Todavia, nenhuma novidade, já que sabemos
que governos e governantes, seja em Carazinho, seja no restante do Brasil, não
costumam valorizar a literatura, pois um povo que lê, pensa, e um povo que
pensa, não acredita em lorota de político sem-vergonha.
QUAIS OS
DESAFIOS ENCONTRADOS PARA PUBLICAR UM LIVRO NOS DIAS DE HOJE?
O maior desafio é colocar o livro nas mãos
do leitor. Nos últimos anos, publicar se tornou muito fácil e acessível.
Atualmente existem muitas editoras pequenas que trabalham com novos autores,
além de plataformas que permitem a publicação de e-books, inclusive
gratuitamente. Publicar é moleza. Difícil é fazer o livro chegar ao leitor,
pois somos um país que lê inacreditavelmente pouco. Por isso a importância de
se trabalhar com inteligência a literatura nas escolas, criando meios de formar
leitores e também formadores de leitores.
QUAL O
CONSELHO PARA QUEM TEM O SONHO DE PUBLICAR UM LIVRO?

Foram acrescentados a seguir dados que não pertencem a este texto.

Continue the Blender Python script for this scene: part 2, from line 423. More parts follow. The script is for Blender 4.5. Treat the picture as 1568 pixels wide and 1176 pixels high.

Comece a escrever. Simplesmente comece, sem
se preocupar se está bom ou ruim. Porém, saiba de antemão o que pretende contar
e como pretende contar. Sempre digo que, se você não conseguir resumir sua
história em três linhas, você provavelmente não possui uma história, e aí as
chances de enrolar e só encher linguiça aumentam muito. Saiba de onde você vai
sair, por onde vai passar e aonde pretende chegar.
Para quem tem dificuldades em começar,
sugiro participar de alguma oficina de escrita criativa. Existem muitas opções
hoje em dia, a maioria delas online. Ter a orientação de um profissional nesta
hora pode ajudar bastante.
E, claro, leia, leia muito, leia todo dia, leia
sem moderação. Quem não lê, não escreve.
QUAL É O
TRABALHO E O APOIO OFERECIDO POR UMA EDITORA (NO CASO TUA EDITORA) AO FUTURO
ESCRITOR?
A Editora Os Dez Melhores se propõe a
cuidar de todo o processo editorial do livro, transformando os originais em uma
obra literária. Para isso, realizamos o trabalho de revisão e edição, os
registros de ISBN, Ficha Catalográfica e na Biblioteca Nacional, elaboramos um
projeto gráfico exclusivo para a obra e também cuidamos da impressão,
lançamento e divulgação, pré e pós-lançamento.
CITE O
NOME DE UM LIVRO MUITO SIGNIFICATIVO EM TUA VIDA, UM LIVRO DE CABECEIRA,
DAQUELES QUE A GENTE INDICA, E POR
QUE MOTIVO ELE É TÃO IMPORTANTE PRA TI.
“O acrobata pede desculpas e cai”, do
escritor gaúcho Fausto Wolff. Li este livro aos 19 ou 20 anos e ele, de fato,
mudou minha maneira de ver a vida e me mostrou de que lado do ringue eu queria
lutar.
Porém, deixo aqui também o nome de Djamila
Ribeiro, filósofa, escritora e pensadora brasileira que tenho consumido
vorazmente neste último ano. Seus três livros (“Lugar de Fala”, “Quem tem medo
do feminismo negro?” e “Pequeno Manual Antirracista”) são verdadeiras aulas
para quem deseja parar de passar vergonha publicamente.